Director David Yates was known as a television director of the grounded, realistic variety before he took on 2007’s “Harry Potter and the Order of the Phoenix”, based on the fifth book of the same name in author J.K. Rowling’s famous seven book fantasy series. He apparently was a natural at it because he went on to direct that one as well as the remaining three films in the “Harry Potter” series in 2012. He ultimately would work in production on the “Harry Potter” film series for six consecutive years from 2006 to 2011. And he didn’t stop there.

After the financial and critical success of all four entries that he directed in the “Harry Potter” series, Yates has now been confirmed to direct at least the first film in a trilogy of installments based on author J. K. Rowling’s book “Fantastic Beasts and Where to Find Them” which is set in the “Harry Potter” universe. It is due out next year in 2016. For Yates though, it wasn’t just his first big budget film. It was also the first time he had to deal with big visual effects…which he jumped into on his first day at work.
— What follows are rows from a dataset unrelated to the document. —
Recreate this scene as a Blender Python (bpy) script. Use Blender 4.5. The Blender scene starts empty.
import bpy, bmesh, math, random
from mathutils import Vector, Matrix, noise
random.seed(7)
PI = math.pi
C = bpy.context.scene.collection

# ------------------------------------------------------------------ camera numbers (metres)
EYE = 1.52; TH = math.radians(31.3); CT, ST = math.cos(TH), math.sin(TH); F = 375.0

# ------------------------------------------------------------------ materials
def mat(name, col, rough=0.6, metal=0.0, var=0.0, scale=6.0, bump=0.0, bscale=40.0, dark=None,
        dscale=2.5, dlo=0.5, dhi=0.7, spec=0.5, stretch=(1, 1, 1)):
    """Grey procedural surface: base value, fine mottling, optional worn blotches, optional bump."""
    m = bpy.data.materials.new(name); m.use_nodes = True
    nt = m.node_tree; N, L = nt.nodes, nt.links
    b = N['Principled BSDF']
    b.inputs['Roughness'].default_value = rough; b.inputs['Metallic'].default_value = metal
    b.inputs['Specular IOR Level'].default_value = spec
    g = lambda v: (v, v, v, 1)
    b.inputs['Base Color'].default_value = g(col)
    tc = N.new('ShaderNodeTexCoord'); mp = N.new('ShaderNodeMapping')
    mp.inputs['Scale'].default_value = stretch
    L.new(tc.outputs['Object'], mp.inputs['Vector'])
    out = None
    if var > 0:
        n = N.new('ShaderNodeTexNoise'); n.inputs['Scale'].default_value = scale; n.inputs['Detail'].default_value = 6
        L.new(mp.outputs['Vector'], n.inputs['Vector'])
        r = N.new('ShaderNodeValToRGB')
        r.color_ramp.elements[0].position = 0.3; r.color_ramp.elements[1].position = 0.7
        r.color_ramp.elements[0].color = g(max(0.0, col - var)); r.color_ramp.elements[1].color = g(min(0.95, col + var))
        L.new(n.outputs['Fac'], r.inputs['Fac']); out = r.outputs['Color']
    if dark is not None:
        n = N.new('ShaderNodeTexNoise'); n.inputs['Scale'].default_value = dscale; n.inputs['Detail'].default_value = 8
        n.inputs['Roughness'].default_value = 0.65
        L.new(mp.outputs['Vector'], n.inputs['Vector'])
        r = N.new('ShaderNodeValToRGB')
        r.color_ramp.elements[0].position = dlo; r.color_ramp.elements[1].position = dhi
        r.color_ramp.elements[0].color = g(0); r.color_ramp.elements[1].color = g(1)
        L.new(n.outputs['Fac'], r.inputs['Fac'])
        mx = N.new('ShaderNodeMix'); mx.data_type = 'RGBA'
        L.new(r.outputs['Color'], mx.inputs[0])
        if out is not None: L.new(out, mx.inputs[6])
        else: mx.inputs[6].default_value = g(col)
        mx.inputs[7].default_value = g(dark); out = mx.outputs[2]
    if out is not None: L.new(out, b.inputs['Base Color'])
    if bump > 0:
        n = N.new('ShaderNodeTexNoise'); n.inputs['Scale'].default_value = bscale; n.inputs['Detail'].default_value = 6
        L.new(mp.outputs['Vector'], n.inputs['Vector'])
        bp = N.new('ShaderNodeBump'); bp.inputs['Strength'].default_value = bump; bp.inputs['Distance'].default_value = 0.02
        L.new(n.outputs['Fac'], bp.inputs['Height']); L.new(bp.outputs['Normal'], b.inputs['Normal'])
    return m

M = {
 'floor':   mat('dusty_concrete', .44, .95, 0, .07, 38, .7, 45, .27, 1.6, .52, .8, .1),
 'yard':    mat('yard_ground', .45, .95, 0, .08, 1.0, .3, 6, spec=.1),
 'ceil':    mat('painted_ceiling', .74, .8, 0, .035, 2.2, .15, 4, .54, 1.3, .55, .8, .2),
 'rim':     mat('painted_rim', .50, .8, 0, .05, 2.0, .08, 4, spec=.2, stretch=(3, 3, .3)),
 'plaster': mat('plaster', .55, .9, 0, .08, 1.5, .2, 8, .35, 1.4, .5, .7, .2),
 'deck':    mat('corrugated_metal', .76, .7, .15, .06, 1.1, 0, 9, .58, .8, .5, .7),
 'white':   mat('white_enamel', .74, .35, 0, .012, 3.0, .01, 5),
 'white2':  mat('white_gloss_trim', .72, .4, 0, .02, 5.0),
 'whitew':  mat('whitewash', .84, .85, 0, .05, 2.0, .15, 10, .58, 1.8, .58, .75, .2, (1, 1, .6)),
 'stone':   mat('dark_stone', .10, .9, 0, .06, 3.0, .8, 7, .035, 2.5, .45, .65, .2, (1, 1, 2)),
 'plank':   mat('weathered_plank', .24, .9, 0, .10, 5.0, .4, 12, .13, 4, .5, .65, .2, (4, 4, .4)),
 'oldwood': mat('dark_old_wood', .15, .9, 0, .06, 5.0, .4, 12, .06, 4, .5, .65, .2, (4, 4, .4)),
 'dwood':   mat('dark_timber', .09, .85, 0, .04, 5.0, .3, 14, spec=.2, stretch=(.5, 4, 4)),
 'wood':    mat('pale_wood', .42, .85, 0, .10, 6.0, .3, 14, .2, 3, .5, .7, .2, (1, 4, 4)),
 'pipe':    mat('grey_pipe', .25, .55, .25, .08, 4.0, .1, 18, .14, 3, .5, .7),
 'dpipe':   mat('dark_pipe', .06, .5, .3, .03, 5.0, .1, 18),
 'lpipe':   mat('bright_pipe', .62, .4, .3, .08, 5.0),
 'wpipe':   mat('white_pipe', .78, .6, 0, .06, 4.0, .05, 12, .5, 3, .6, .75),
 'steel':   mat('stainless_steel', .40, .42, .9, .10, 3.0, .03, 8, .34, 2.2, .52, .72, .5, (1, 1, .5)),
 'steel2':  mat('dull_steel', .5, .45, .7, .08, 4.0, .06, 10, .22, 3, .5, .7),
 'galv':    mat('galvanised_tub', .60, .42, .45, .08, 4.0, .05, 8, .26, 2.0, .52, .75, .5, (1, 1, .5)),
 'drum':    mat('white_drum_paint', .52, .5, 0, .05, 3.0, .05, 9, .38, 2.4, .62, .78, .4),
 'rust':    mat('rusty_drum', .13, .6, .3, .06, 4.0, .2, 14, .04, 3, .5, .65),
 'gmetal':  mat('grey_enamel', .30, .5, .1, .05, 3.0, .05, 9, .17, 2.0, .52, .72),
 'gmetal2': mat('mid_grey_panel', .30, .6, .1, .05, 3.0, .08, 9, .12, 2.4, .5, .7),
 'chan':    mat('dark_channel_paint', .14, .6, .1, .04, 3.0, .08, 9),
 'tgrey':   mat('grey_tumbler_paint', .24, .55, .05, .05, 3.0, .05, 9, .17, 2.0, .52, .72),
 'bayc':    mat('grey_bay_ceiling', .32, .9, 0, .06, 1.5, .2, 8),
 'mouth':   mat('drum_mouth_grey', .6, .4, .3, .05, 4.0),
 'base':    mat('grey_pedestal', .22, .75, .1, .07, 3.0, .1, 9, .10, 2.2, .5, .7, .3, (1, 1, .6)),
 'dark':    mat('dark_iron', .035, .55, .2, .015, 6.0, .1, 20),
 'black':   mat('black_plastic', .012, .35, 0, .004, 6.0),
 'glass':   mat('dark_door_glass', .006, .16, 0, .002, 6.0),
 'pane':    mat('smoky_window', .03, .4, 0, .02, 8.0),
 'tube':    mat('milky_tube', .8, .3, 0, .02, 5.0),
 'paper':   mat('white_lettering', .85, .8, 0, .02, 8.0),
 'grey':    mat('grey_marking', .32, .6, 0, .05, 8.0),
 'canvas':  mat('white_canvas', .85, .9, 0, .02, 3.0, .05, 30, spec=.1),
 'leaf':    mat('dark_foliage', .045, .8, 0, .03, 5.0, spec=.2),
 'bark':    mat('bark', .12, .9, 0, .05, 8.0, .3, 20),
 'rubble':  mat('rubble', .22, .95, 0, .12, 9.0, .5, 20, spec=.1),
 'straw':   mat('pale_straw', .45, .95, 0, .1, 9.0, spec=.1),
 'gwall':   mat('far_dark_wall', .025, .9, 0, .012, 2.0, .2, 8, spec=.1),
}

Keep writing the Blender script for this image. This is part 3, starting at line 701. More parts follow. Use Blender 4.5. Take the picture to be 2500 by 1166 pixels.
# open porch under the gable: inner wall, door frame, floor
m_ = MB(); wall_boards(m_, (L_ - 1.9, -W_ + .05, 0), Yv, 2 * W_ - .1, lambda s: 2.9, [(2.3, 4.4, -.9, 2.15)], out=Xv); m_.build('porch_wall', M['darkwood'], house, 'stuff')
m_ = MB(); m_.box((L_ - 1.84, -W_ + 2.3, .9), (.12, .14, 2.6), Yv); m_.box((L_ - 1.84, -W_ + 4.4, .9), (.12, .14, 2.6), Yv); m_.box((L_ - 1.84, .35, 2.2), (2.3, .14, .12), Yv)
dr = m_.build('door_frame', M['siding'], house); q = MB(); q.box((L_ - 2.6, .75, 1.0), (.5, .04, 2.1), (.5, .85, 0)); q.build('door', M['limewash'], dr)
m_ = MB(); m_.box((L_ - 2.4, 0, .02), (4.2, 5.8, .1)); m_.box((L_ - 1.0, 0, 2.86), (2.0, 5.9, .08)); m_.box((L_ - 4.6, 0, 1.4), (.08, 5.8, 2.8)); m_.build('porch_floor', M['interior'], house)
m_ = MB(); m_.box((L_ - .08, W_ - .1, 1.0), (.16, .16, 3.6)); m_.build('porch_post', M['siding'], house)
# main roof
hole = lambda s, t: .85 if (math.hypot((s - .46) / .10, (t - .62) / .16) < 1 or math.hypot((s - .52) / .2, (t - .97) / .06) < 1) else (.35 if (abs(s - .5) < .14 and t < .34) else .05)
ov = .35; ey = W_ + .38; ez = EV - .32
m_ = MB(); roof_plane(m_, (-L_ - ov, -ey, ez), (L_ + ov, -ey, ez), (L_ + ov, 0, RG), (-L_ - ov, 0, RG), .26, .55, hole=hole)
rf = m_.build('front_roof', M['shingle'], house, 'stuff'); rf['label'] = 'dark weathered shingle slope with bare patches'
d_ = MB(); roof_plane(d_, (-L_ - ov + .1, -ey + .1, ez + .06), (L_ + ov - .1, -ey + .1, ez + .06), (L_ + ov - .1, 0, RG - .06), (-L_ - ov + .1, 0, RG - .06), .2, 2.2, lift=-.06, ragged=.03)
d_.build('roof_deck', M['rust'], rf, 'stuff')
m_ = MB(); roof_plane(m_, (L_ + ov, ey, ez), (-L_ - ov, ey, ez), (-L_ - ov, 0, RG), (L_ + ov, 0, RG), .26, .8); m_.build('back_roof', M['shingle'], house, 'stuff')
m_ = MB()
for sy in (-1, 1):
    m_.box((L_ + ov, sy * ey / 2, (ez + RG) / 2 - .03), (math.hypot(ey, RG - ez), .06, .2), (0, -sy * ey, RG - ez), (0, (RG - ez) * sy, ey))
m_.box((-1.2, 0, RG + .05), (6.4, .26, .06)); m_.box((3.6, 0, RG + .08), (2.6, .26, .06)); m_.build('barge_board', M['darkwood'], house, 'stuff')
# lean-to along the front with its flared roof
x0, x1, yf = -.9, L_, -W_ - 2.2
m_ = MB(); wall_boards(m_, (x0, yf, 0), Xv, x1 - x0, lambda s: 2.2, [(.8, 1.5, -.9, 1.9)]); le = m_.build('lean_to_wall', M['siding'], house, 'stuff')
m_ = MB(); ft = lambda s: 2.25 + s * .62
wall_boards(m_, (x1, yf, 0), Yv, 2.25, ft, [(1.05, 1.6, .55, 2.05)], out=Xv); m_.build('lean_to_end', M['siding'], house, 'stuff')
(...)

The first scene Yates shot for “Harry Potter and the Order of the Phoenix” featured a giant interacting with human characters. Fans of the book and the film adaptation know what scene I am referring to but this point is that that scene was the very first high-scale visual effects piece Yates filmed in his career. He was aware of what he was getting into though as he actually sat down with the director of 2005’s “Harry Potter and the Goblet of Fire”, the fourth book of the same name in the “Harry Potter” series. The director, Mike Newell, ended up serving as Yates’s crash course into big budget filmmaking when Yates sat down with Newell at a pub and, as Yates put it later on, “picked his brains about what it was going to be like to step into someone’s shoes on a movie of this scale.”

It all worked out for the best and with Yates real-world approach to “Harry Potter” films he created vastly complex, politically relevant films for the general audience to chew on intellectually. And honestly, it never hurts to make a fun film also educational…adds purpose and meaning to the film and the artform itself to utilize fantasy as a relevant genre to real world society.